REQUIREMENTS
Quote all of the data exactly as given. Skip every picture it contains.

GIVEN INFORMATION
□ □ □ □
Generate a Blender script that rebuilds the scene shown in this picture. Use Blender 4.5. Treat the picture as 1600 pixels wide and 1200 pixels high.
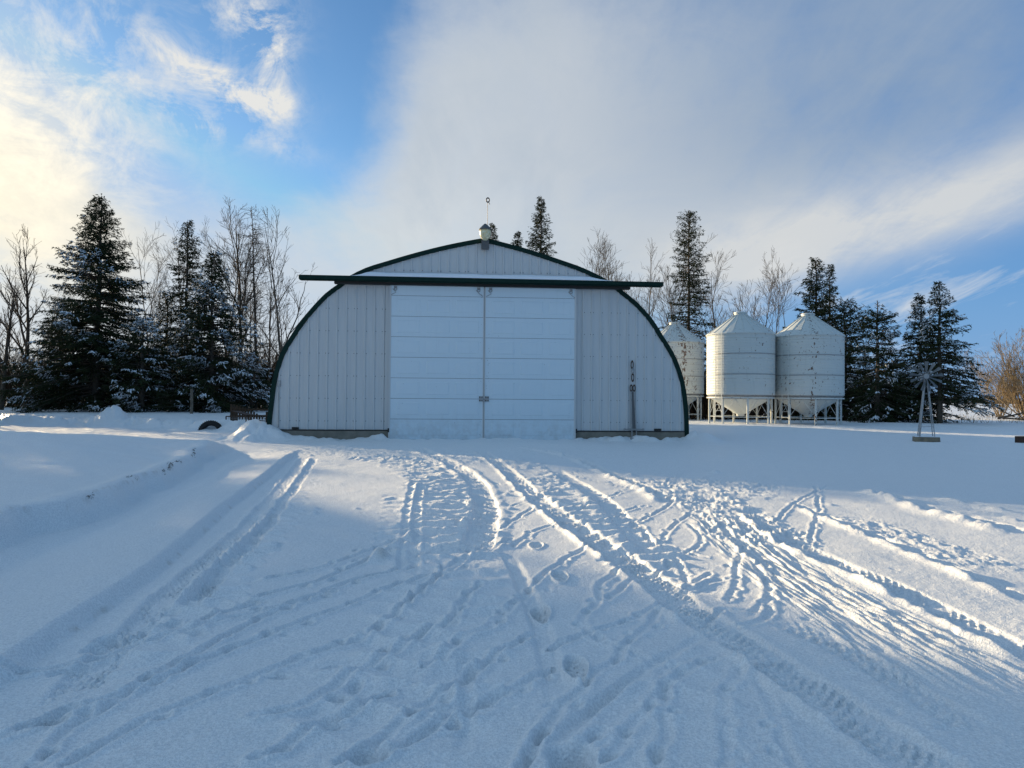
import bpy, math, random
import numpy as np
from mathutils import Matrix, Vector

# ---------------------------------------------------------------- camera, light, sky
C = bpy.context.scene
for o in list(bpy.data.objects): bpy.data.objects.remove(o)
F, H = 1109.0, 1.45                       # focal length in photo pixels, eye height in metres
PITCH, ROLL = math.radians(91.05), math.radians(0.45)
RM = Matrix.Rotation(PITCH, 3, 'X') @ Matrix.Rotation(ROLL, 3, 'Z')
cam = bpy.data.cameras.new('camera'); co = bpy.data.objects.new('camera', cam)
C.collection.objects.link(co); C.camera = co
cam.sensor_width = 36; cam.lens = F / 1600 * 36; cam.clip_start = 0.05; cam.clip_end = 6000
co.matrix_world = Matrix.Translation((0, 0, H)) @ RM.to_4x4()
SUN_AZ, SUN_EL = math.radians(-47.0), math.radians(8.5)      # azimuth from +Y, clockwise
SD = Vector((math.sin(SUN_AZ) * math.cos(SUN_EL), math.cos(SUN_AZ) * math.cos(SUN_EL), math.sin(SUN_EL)))
sl = bpy.data.lights.new('sun', 'SUN'); so = bpy.data.objects.new('sun', sl); C.collection.objects.link(so)
sl.energy = 5.0; sl.angle = math.radians(0.6); sl.color = (1.0, 0.76, 0.45)
so.rotation_euler = SD.to_track_quat('Z', 'Y').to_euler(); so.location = (0, 0, 30)
C.view_settings.view_transform = 'Standard'; C.view_settings.look = 'None'
C.view_settings.exposure = 0.92; C.view_settings.gamma = 1.0

W = bpy.data.worlds.new('World'); C.world = W; W.use_nodes = True
wn = W.node_tree; wn.nodes.clear()
class X:                                   # tiny expression builder on shader nodes
    nt = wn
    def __init__(s, sock): s.s = sock
    @staticmethod
    def m(op, *a, clamp=False):
        n = X.nt.nodes.new('ShaderNodeMath'); n.operation = op; n.use_clamp = clamp
        for i, v in enumerate(a):
            if isinstance(v, X): X.nt.links.new(v.s, n.inputs[i])
            else: n.inputs[i].default_value = v
        return X(n.outputs[0])
    def __add__(s, o): return X.m('ADD', s, o)
    __radd__ = __add__
    def __sub__(s, o): return X.m('SUBTRACT', s, o)
    def __rsub__(s, o): return X.m('SUBTRACT', o, s)
    def __mul__(s, o): return X.m('MULTIPLY', s, o)
    __rmul__ = __mul__
    def __truediv__(s, o): return X.m('DIVIDE', s, o)
    def clamp(s): return X.m('ADD', s, 0.0, clamp=True)
    def step(s, a, b):
        n = X.nt.nodes.new('ShaderNodeMapRange'); n.interpolation_type = 'SMOOTHSTEP'
        X.nt.links.new(s.s, n.inputs[0]); n.inputs[1].default_value = a; n.inputs[2].default_value = b
        return X(n.outputs[0])
def xyz(a, b, c):
    n = X.nt.nodes.new('ShaderNodeCombineXYZ')
    for i, v in enumerate((a, b, c)):
        if isinstance(v, X): X.nt.links.new(v.s, n.inputs[i])
        else: n.inputs[i].default_value = v
    return X(n.outputs[0])
def noise(vec, scale, detail=5, rough=0.55, dist=0.0):
    n = X.nt.nodes.new('ShaderNodeTexNoise'); X.nt.links.new(vec.s, n.inputs['Vector'])
    n.inputs['Scale'].default_value = scale; n.inputs['Detail'].default_value = detail
    n.inputs['Roughness'].default_value = rough; n.inputs['Distortion'].default_value = dist
    return X(n.outputs[0])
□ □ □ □
FINISHED TASK
Generate a Blender script that rebuilds the scene shown in this picture. Use Blender 4.5. Treat the picture as 1600 pixels wide and 1200 pixels high.
import bpy, math, random
import numpy as np
from mathutils import Matrix, Vector

# ---------------------------------------------------------------- camera, light, sky
C = bpy.context.scene
for o in list(bpy.data.objects): bpy.data.objects.remove(o)
F, H = 1109.0, 1.45                       # focal length in photo pixels, eye height in metres
PITCH, ROLL = math.radians(91.05), math.radians(0.45)
RM = Matrix.Rotation(PITCH, 3, 'X') @ Matrix.Rotation(ROLL, 3, 'Z')
cam = bpy.data.cameras.new('camera'); co = bpy.data.objects.new('camera', cam)
C.collection.objects.link(co); C.camera = co
cam.sensor_width = 36; cam.lens = F / 1600 * 36; cam.clip_start = 0.05; cam.clip_end = 6000
co.matrix_world = Matrix.Translation((0, 0, H)) @ RM.to_4x4()
SUN_AZ, SUN_EL = math.radians(-47.0), math.radians(8.5)      # azimuth from +Y, clockwise
SD = Vector((math.sin(SUN_AZ) * math.cos(SUN_EL), math.cos(SUN_AZ) * math.cos(SUN_EL), math.sin(SUN_EL)))
sl = bpy.data.lights.new('sun', 'SUN'); so = bpy.data.objects.new('sun', sl); C.collection.objects.link(so)
sl.energy = 5.0; sl.angle = math.radians(0.6); sl.color = (1.0, 0.76, 0.45)
so.rotation_euler = SD.to_track_quat('Z', 'Y').to_euler(); so.location = (0, 0, 30)
C.view_settings.view_transform = 'Standard'; C.view_settings.look = 'None'
C.view_settings.exposure = 0.92; C.view_settings.gamma = 1.0

W = bpy.data.worlds.new('World'); C.world = W; W.use_nodes = True
wn = W.node_tree; wn.nodes.clear()
class X:                                   # tiny expression builder on shader nodes
    nt = wn
    def __init__(s, sock): s.s = sock
    @staticmethod
    def m(op, *a, clamp=False):
        n = X.nt.nodes.new('ShaderNodeMath'); n.operation = op; n.use_clamp = clamp
        for i, v in enumerate(a):
            if isinstance(v, X): X.nt.links.new(v.s, n.inputs[i])
            else: n.inputs[i].default_value = v
        return X(n.outputs[0])
    def __add__(s, o): return X.m('ADD', s, o)
    __radd__ = __add__
    def __sub__(s, o): return X.m('SUBTRACT', s, o)
    def __rsub__(s, o): return X.m('SUBTRACT', o, s)
    def __mul__(s, o): return X.m('MULTIPLY', s, o)
    __rmul__ = __mul__
    def __truediv__(s, o): return X.m('DIVIDE', s, o)
    def clamp(s): return X.m('ADD', s, 0.0, clamp=True)
    def step(s, a, b):
        n = X.nt.nodes.new('ShaderNodeMapRange'); n.interpolation_type = 'SMOOTHSTEP'
        X.nt.links.new(s.s, n.inputs[0]); n.inputs[1].default_value = a; n.inputs[2].default_value = b
        return X(n.outputs[0])
def xyz(a, b, c):
    n = X.nt.nodes.new('ShaderNodeCombineXYZ')
    for i, v in enumerate((a, b, c)):
        if isinstance(v, X): X.nt.links.new(v.s, n.inputs[i])
        else: n.inputs[i].default_value = v
    return X(n.outputs[0])
def noise(vec, scale, detail=5, rough=0.55, dist=0.0):
    n = X.nt.nodes.new('ShaderNodeTexNoise'); X.nt.links.new(vec.s, n.inputs['Vector'])
    n.inputs['Scale'].default_value = scale; n.inputs['Detail'].default_value = detail
    n.inputs['Roughness'].default_value = rough; n.inputs['Distortion'].default_value = dist
    return X(n.outputs[0])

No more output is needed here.